Journalist Peter Lazenby has spoken out against the far-right after a photograph from outside NUJ conference appeared on the extreme nationalist website Redwatch.
The picture (above), taken by NUJ student David Hedges, was taken without permission and appeared on Redwatch yesterday afternoon.
Mr Lazenby, who has been involved in investigating the extreme-right since the 1970s, wants the website shut down. He said: “The NUJ wants the site banned as it’s picking on journalists in particular. It’s incitement to bloody violence, but the government say they can’t do it because it’s sourced in the United States. But we know who runs it locally.
“One is Kevin Watmough, who is a Bradford based Nazi, now associated with a group called the British People’s Party, and the other is a bloke called Simon Sheppard, both of whom have spent time in prison.”
Intimidation
Redwatch is used as a resource to compile personal details and images of suspected anti-fascists and other political opponents. Although the site claims this is for the sake of information gathering only, there have been several incidents of violence in the past.
Mr Lazenby’s image appears on Redwatch as an alleged “Red Journalist”. He said: “I’m not paranoid and I’m not going to let these people affect my life but things do happen.
“In Leeds there were two teachers who were active anti-fascists. Their details appeared on the site and three nights later their car was petrol bombed. A guy in Liverpool also had his details published and somebody turned up on his doorstep and stabbed him in the face.”
As a reporter for the Yorkshire Evening Post and Chairman of the NUJ’s branch in Leeds, Mr Lazenby has none-the-less been a target for Redwatch activists in the past: “They once published an address that I have lived at previously. At that point I had to get in touch with the police and tell them that this place might come under attack. Since then I have moved several times and fortunately they have never found me.”

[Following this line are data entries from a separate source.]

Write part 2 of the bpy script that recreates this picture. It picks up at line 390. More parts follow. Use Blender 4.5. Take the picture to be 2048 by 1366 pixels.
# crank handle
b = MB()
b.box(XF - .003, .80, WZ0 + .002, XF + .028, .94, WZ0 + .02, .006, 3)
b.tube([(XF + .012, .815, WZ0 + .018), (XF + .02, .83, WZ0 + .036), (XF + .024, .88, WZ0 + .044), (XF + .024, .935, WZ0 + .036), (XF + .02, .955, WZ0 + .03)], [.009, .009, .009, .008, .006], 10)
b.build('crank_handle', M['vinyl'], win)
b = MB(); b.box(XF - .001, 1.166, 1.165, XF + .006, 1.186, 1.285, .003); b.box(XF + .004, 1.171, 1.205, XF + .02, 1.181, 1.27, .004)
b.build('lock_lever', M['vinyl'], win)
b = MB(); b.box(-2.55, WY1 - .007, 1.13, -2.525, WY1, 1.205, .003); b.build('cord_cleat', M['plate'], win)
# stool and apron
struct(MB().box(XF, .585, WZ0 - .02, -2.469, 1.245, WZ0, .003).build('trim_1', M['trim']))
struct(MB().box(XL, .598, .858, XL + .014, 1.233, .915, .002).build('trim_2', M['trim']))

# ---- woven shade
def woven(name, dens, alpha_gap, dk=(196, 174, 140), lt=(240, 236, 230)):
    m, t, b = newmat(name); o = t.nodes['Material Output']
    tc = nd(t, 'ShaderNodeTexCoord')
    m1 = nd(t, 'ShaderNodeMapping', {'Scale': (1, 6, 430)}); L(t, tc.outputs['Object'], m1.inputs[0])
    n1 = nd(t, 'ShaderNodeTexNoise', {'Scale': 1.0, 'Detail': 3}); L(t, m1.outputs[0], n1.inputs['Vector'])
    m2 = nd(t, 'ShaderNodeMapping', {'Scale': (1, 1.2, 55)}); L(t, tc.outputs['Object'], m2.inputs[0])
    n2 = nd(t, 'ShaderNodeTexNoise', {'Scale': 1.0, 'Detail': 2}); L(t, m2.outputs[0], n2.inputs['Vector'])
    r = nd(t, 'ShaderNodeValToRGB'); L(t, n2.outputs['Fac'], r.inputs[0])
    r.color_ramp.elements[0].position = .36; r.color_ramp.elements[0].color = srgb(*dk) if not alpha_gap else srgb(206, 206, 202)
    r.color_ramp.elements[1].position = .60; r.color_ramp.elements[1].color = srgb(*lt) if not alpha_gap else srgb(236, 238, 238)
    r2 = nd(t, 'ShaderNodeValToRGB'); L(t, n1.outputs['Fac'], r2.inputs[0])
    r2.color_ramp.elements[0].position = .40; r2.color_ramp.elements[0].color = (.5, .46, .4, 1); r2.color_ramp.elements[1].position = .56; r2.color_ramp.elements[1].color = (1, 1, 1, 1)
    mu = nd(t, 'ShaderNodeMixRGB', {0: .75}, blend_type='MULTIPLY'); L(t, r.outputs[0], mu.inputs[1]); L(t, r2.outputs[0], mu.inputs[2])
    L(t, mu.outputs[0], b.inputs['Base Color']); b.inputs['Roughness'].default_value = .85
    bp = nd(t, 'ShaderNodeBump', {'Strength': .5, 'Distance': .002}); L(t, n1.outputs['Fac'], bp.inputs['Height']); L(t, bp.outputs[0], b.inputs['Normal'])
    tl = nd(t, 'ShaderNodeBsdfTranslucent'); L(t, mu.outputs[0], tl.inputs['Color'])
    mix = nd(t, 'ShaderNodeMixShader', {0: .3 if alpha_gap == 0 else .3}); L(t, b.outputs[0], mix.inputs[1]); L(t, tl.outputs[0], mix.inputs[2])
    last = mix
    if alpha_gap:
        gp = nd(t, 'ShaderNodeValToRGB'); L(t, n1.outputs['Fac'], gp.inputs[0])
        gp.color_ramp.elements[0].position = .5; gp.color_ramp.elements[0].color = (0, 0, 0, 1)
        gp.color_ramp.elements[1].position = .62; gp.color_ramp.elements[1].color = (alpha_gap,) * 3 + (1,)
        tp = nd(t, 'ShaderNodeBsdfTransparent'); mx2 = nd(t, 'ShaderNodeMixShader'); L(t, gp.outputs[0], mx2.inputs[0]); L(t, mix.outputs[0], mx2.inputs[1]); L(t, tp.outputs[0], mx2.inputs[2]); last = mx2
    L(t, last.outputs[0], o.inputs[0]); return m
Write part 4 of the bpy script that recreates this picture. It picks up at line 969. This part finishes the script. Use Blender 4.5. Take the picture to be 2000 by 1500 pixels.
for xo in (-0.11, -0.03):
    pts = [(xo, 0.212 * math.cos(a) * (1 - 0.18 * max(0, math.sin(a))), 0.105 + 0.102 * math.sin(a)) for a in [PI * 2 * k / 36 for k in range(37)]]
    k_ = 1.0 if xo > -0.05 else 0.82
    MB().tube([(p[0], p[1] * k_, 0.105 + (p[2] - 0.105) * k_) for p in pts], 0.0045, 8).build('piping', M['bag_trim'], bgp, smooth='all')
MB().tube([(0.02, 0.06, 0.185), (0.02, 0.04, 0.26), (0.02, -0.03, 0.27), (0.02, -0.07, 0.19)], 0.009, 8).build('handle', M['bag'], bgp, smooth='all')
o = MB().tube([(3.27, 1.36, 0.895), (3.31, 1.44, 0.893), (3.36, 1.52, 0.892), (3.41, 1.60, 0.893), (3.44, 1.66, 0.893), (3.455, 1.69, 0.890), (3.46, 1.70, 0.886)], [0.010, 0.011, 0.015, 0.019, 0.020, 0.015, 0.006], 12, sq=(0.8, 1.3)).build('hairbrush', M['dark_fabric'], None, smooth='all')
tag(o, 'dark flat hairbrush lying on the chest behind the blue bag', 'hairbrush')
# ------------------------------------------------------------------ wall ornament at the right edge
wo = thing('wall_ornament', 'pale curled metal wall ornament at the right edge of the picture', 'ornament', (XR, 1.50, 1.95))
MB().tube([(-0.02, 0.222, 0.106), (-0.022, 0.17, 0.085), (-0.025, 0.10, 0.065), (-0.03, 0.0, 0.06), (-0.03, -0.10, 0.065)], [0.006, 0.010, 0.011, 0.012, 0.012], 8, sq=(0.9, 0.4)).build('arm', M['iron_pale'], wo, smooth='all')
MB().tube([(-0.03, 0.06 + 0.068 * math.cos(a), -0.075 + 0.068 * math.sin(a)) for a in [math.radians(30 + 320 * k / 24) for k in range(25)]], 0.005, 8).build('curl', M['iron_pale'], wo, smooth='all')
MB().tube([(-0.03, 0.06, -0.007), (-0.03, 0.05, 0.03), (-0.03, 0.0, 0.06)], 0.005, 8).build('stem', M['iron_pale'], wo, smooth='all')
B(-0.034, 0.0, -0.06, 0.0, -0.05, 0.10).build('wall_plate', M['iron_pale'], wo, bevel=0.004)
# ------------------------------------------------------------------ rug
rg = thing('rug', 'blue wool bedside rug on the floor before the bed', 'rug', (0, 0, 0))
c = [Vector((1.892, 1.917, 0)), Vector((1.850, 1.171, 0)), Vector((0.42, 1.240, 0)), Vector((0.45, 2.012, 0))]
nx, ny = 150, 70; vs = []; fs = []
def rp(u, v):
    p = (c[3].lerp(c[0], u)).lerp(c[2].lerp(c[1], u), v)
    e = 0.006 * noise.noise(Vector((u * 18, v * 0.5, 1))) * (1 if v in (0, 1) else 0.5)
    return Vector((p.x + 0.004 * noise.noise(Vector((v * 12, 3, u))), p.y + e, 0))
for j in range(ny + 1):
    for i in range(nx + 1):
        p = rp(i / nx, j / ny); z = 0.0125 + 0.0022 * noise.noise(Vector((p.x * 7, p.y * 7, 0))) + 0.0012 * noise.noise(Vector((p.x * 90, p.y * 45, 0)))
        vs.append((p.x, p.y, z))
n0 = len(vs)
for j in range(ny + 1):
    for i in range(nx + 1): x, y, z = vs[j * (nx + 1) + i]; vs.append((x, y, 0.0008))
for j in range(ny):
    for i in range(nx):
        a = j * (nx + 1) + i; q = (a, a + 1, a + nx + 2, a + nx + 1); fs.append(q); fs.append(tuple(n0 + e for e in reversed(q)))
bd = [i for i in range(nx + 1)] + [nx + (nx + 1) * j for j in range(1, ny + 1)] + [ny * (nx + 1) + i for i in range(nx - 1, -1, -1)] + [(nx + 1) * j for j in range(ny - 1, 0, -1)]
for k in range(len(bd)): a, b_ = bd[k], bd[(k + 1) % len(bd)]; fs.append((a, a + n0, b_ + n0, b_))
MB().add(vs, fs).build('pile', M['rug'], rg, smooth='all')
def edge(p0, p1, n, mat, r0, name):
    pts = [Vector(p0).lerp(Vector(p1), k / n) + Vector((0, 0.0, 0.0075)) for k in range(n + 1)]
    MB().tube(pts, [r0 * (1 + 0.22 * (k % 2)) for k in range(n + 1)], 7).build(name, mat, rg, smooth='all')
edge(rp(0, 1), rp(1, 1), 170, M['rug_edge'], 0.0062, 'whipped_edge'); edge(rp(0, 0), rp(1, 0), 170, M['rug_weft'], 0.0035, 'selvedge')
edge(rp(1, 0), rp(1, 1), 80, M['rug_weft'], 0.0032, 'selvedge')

The appearance of the photograph on Redwatch initially caused dismay among some NUJ delegates, who called yesterday for a general ban on photography whilst conference was in session.
Such fears were countered this morning in a speech by student-journalist Elizabeth Houghton. She said: “I am not one of those student photographers but I, like the rest of you, stand by them. If you say that photography must be banned because Nazis may, at a later point, use any photo to intimidate journalists, you might as well grab their cameras now and throw them on the funeral pyre of freedom of expression.”